───── Information provided

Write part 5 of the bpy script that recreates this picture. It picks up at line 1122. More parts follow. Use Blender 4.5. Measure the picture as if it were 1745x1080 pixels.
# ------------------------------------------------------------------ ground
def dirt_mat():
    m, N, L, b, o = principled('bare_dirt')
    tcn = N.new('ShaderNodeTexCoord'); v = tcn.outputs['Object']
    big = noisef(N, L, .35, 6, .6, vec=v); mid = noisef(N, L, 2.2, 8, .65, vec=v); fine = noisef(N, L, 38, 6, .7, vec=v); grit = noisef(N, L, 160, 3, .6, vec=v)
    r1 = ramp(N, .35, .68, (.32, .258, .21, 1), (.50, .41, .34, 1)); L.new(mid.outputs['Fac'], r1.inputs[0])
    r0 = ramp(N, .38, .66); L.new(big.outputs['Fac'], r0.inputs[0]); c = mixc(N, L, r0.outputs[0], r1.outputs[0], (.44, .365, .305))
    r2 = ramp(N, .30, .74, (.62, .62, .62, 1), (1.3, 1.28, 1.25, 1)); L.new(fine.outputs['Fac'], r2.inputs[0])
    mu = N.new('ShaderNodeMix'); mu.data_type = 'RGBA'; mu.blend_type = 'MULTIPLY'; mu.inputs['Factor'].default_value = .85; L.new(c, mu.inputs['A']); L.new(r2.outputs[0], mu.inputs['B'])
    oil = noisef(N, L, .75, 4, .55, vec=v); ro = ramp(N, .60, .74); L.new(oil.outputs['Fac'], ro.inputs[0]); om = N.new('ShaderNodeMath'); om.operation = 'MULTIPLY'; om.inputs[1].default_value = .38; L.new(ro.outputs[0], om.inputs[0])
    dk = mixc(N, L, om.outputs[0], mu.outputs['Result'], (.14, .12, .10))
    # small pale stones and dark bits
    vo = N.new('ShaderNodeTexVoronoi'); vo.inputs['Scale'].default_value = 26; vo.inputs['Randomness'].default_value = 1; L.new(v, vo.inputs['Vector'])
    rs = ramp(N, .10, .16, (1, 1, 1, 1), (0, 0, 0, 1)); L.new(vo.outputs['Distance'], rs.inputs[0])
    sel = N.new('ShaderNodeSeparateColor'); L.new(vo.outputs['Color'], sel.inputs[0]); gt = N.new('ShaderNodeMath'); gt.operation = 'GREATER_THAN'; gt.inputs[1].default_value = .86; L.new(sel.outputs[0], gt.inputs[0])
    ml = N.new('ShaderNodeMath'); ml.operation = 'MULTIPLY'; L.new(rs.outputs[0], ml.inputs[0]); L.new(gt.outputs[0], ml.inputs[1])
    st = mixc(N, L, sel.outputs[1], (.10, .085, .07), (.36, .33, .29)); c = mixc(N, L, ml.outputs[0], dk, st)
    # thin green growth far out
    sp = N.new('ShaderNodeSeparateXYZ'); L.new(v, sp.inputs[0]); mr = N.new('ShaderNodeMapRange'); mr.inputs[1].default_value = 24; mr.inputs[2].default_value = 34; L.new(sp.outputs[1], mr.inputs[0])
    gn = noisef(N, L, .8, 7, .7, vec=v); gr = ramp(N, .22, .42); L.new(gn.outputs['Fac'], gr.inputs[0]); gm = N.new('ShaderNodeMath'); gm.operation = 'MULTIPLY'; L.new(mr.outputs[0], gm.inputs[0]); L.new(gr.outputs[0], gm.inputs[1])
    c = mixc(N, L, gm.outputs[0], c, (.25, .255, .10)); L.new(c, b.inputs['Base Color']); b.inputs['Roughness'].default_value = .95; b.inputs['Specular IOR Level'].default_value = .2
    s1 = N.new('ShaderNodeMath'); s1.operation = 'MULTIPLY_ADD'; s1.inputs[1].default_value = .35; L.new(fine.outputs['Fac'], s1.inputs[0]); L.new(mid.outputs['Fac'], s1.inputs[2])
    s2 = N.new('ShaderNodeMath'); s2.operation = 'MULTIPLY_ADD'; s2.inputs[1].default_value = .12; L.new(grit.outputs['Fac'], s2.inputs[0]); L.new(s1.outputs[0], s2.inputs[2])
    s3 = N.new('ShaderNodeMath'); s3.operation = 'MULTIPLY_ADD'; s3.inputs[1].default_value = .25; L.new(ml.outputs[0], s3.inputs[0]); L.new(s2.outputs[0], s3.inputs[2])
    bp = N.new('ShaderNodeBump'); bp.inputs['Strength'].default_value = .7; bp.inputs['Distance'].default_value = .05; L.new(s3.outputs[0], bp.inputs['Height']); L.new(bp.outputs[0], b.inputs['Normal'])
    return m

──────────

Return all of the data word for word.

▶ Written reply:
Write part 5 of the bpy script that recreates this picture. It picks up at line 1122. More parts follow. Use Blender 4.5. Measure the picture as if it were 1745x1080 pixels.
# ------------------------------------------------------------------ ground
def dirt_mat():
    m, N, L, b, o = principled('bare_dirt')
    tcn = N.new('ShaderNodeTexCoord'); v = tcn.outputs['Object']
    big = noisef(N, L, .35, 6, .6, vec=v); mid = noisef(N, L, 2.2, 8, .65, vec=v); fine = noisef(N, L, 38, 6, .7, vec=v); grit = noisef(N, L, 160, 3, .6, vec=v)
    r1 = ramp(N, .35, .68, (.32, .258, .21, 1), (.50, .41, .34, 1)); L.new(mid.outputs['Fac'], r1.inputs[0])
    r0 = ramp(N, .38, .66); L.new(big.outputs['Fac'], r0.inputs[0]); c = mixc(N, L, r0.outputs[0], r1.outputs[0], (.44, .365, .305))
    r2 = ramp(N, .30, .74, (.62, .62, .62, 1), (1.3, 1.28, 1.25, 1)); L.new(fine.outputs['Fac'], r2.inputs[0])
    mu = N.new('ShaderNodeMix'); mu.data_type = 'RGBA'; mu.blend_type = 'MULTIPLY'; mu.inputs['Factor'].default_value = .85; L.new(c, mu.inputs['A']); L.new(r2.outputs[0], mu.inputs['B'])
    oil = noisef(N, L, .75, 4, .55, vec=v); ro = ramp(N, .60, .74); L.new(oil.outputs['Fac'], ro.inputs[0]); om = N.new('ShaderNodeMath'); om.operation = 'MULTIPLY'; om.inputs[1].default_value = .38; L.new(ro.outputs[0], om.inputs[0])
    dk = mixc(N, L, om.outputs[0], mu.outputs['Result'], (.14, .12, .10))
    # small pale stones and dark bits
    vo = N.new('ShaderNodeTexVoronoi'); vo.inputs['Scale'].default_value = 26; vo.inputs['Randomness'].default_value = 1; L.new(v, vo.inputs['Vector'])
    rs = ramp(N, .10, .16, (1, 1, 1, 1), (0, 0, 0, 1)); L.new(vo.outputs['Distance'], rs.inputs[0])
    sel = N.new('ShaderNodeSeparateColor'); L.new(vo.outputs['Color'], sel.inputs[0]); gt = N.new('ShaderNodeMath'); gt.operation = 'GREATER_THAN'; gt.inputs[1].default_value = .86; L.new(sel.outputs[0], gt.inputs[0])
    ml = N.new('ShaderNodeMath'); ml.operation = 'MULTIPLY'; L.new(rs.outputs[0], ml.inputs[0]); L.new(gt.outputs[0], ml.inputs[1])
    st = mixc(N, L, sel.outputs[1], (.10, .085, .07), (.36, .33, .29)); c = mixc(N, L, ml.outputs[0], dk, st)
    # thin green growth far out
    sp = N.new('ShaderNodeSeparateXYZ'); L.new(v, sp.inputs[0]); mr = N.new('ShaderNodeMapRange'); mr.inputs[1].default_value = 24; mr.inputs[2].default_value = 34; L.new(sp.outputs[1], mr.inputs[0])
    gn = noisef(N, L, .8, 7, .7, vec=v); gr = ramp(N, .22, .42); L.new(gn.outputs['Fac'], gr.inputs[0]); gm = N.new('ShaderNodeMath'); gm.operation = 'MULTIPLY'; L.new(mr.outputs[0], gm.inputs[0]); L.new(gr.outputs[0], gm.inputs[1])
    c = mixc(N, L, gm.outputs[0], c, (.25, .255, .10)); L.new(c, b.inputs['Base Color']); b.inputs['Roughness'].default_value = .95; b.inputs['Specular IOR Level'].default_value = .2
    s1 = N.new('ShaderNodeMath'); s1.operation = 'MULTIPLY_ADD'; s1.inputs[1].default_value = .35; L.new(fine.outputs['Fac'], s1.inputs[0]); L.new(mid.outputs['Fac'], s1.inputs[2])
    s2 = N.new('ShaderNodeMath'); s2.operation = 'MULTIPLY_ADD'; s2.inputs[1].default_value = .12; L.new(grit.outputs['Fac'], s2.inputs[0]); L.new(s1.outputs[0], s2.inputs[2])
    s3 = N.new('ShaderNodeMath'); s3.operation = 'MULTIPLY_ADD'; s3.inputs[1].default_value = .25; L.new(ml.outputs[0], s3.inputs[0]); L.new(s2.outputs[0], s3.inputs[2])
    bp = N.new('ShaderNodeBump'); bp.inputs['Strength'].default_value = .7; bp.inputs['Distance'].default_value = .05; L.new(s3.outputs[0], bp.inputs['Height']); L.new(bp.outputs[0], b.inputs['Normal'])
    return m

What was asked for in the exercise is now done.